President Juan Manuel Santos signed a decree on Tuesday which gave Colombia’s 95 indigenous communities greater autonomy in managing resources for health, education, and potable water.
Around 100 representatives of Colombia’s 95 indigenous communities attended the ceremony with President Santos and Interior Minister Juan Fernando Cristo. The autonomy decree was 10 months in the making and formalizes a right enshrined in Colombia’s 1991 constitution to indigenous communities .
Key points of the decree
- Recognition of the functioning of indigenous territories with an administrative political organization of special character that allows them to exercise greater autonomy through the Indigenous Self-education System, Indigenous Health System, and the Participation System.

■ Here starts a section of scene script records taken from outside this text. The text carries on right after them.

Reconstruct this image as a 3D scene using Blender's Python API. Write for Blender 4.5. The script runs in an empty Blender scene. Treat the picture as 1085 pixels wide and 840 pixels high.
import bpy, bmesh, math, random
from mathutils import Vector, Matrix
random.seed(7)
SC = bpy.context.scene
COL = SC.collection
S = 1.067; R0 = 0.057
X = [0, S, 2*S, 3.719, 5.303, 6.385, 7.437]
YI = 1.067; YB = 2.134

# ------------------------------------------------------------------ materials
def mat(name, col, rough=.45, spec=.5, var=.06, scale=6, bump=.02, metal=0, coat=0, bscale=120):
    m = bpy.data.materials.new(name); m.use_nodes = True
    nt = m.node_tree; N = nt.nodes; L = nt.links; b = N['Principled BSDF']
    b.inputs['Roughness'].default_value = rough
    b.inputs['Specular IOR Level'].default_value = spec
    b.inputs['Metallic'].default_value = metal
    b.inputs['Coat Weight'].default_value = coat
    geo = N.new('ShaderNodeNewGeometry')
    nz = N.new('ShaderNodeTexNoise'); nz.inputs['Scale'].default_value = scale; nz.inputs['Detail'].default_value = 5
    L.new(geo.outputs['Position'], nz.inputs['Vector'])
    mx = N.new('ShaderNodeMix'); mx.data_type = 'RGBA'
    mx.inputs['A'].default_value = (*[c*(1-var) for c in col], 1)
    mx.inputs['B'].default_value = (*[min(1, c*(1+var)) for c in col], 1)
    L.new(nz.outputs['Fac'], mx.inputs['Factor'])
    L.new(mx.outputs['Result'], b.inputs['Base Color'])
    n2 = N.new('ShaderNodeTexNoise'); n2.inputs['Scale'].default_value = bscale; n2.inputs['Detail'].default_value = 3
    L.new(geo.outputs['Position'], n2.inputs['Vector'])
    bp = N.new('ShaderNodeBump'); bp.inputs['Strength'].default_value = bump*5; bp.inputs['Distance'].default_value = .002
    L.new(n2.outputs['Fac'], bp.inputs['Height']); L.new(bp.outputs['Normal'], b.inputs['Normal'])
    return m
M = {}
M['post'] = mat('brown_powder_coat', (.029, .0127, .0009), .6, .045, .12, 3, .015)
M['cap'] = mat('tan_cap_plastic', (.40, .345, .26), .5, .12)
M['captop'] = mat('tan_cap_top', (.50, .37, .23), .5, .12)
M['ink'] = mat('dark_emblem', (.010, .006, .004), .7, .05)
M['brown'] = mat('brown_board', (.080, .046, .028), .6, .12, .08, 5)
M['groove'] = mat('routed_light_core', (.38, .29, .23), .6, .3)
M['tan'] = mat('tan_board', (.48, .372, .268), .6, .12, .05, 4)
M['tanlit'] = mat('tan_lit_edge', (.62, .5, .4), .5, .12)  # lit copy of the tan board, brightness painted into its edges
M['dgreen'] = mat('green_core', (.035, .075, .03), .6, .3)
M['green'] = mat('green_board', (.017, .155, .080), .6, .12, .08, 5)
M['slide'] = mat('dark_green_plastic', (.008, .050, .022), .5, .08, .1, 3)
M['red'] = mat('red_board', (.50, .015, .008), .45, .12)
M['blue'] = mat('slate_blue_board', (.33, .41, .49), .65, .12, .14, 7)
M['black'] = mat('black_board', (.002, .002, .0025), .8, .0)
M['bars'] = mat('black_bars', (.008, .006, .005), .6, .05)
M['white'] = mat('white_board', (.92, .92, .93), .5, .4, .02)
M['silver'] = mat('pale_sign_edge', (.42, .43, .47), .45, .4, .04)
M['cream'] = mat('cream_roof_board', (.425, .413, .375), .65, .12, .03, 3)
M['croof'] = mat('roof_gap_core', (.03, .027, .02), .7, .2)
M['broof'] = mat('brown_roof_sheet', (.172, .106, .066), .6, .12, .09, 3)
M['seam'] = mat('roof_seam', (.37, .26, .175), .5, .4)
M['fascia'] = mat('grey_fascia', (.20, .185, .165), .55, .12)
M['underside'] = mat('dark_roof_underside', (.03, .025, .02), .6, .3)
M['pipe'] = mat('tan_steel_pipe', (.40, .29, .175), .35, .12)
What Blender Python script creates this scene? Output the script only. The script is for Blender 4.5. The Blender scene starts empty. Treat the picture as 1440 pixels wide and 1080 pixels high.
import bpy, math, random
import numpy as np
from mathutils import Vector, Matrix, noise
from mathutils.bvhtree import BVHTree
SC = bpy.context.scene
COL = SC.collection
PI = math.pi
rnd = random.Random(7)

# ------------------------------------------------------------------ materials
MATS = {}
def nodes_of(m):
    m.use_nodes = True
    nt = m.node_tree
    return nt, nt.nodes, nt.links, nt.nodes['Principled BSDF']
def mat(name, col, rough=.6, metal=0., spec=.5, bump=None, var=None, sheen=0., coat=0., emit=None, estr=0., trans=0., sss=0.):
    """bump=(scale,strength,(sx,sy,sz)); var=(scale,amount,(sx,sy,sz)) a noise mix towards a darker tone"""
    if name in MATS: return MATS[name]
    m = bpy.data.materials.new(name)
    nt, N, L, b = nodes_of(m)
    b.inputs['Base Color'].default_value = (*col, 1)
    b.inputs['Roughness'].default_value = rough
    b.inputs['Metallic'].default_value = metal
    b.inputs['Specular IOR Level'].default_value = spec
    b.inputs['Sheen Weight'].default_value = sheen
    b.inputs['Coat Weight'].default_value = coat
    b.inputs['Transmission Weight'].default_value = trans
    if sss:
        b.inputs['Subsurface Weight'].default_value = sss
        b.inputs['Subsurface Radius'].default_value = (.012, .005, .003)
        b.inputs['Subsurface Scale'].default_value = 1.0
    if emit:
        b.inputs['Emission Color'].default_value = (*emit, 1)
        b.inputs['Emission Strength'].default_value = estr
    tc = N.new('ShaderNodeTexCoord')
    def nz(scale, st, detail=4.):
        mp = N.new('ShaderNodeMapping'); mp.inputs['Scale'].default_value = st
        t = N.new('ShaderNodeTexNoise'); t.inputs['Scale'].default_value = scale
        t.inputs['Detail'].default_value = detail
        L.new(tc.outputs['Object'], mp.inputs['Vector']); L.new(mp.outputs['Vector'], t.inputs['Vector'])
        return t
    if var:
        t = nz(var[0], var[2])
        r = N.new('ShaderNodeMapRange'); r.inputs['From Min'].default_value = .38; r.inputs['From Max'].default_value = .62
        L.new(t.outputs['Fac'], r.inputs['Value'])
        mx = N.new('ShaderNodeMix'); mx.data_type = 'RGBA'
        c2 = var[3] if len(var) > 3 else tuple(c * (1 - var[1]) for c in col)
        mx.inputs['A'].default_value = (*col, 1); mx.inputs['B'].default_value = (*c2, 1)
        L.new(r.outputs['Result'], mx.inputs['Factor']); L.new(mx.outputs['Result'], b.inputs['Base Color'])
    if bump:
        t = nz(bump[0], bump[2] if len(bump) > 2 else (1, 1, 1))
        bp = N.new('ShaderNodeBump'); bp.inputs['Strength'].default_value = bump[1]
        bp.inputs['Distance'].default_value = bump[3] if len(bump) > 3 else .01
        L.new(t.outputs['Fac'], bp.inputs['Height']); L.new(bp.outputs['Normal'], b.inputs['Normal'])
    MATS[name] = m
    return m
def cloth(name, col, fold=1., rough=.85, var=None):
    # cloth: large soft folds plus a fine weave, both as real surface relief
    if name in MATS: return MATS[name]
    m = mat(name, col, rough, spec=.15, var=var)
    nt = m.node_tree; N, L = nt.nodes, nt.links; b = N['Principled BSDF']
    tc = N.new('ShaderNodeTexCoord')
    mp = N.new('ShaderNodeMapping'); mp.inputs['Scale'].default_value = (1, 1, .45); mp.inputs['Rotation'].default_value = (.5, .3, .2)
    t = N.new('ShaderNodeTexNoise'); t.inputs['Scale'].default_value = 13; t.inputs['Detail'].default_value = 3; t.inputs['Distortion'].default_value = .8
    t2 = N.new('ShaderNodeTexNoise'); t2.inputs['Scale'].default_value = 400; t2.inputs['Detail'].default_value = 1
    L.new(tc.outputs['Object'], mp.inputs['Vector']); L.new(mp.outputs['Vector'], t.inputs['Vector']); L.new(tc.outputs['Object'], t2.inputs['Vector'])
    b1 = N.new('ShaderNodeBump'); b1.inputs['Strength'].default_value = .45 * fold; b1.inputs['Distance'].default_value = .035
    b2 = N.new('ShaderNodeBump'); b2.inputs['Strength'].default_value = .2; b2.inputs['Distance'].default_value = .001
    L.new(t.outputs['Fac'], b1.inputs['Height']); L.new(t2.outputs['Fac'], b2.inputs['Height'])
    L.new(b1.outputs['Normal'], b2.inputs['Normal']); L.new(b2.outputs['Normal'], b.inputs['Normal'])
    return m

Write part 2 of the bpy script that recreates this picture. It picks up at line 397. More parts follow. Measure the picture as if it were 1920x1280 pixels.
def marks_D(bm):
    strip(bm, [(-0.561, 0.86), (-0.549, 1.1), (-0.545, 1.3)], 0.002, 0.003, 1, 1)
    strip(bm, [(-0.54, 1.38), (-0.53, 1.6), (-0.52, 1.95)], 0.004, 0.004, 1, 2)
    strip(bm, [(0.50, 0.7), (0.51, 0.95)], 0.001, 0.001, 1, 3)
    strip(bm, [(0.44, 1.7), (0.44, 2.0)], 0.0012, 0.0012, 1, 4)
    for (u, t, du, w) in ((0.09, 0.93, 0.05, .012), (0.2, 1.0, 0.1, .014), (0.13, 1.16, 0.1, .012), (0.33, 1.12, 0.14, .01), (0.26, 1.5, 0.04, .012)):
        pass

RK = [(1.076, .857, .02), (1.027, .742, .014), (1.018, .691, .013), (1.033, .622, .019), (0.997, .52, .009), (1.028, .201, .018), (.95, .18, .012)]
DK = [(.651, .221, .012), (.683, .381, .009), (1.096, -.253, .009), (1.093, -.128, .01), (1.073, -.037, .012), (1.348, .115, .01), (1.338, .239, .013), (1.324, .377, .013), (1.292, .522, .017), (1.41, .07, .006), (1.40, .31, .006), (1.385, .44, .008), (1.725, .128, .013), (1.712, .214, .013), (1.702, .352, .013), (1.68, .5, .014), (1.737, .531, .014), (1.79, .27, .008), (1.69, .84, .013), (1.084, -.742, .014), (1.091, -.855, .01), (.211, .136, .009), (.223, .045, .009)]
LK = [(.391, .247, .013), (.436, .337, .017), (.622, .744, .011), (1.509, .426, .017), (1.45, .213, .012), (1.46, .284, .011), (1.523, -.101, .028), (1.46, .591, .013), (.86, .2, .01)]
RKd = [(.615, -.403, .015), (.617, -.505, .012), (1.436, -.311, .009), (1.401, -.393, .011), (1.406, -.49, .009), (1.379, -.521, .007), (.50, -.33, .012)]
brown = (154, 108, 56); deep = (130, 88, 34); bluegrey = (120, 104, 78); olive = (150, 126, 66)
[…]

- Articles referencing the indigenous health and education systems will be regulated by the relative government ministries conforming to the customs and use in each community.
- Application of the bill is voluntary meaning that indigenous groups that do not want to constitute an indigenous territory do not have too.
- Promotion of autonomy, self-determination, cultural identity, ethnic diversity, territory, unity, integrity, and universality.
According to an indigenous leader who attended, this was an important step towards “reconfiguring a new political and administrative state for indigenous peoples.”
President Santos stated that the bill would “generate more equality” and that the national government “will make available all of the tools needed for efficient management of resources.”
During the ceremony, there was a moment of silence for the 11 indigenous leaders of the Wiwa tribe in the Sierra Nevada mountains that were killed by a lightning strike on Monday.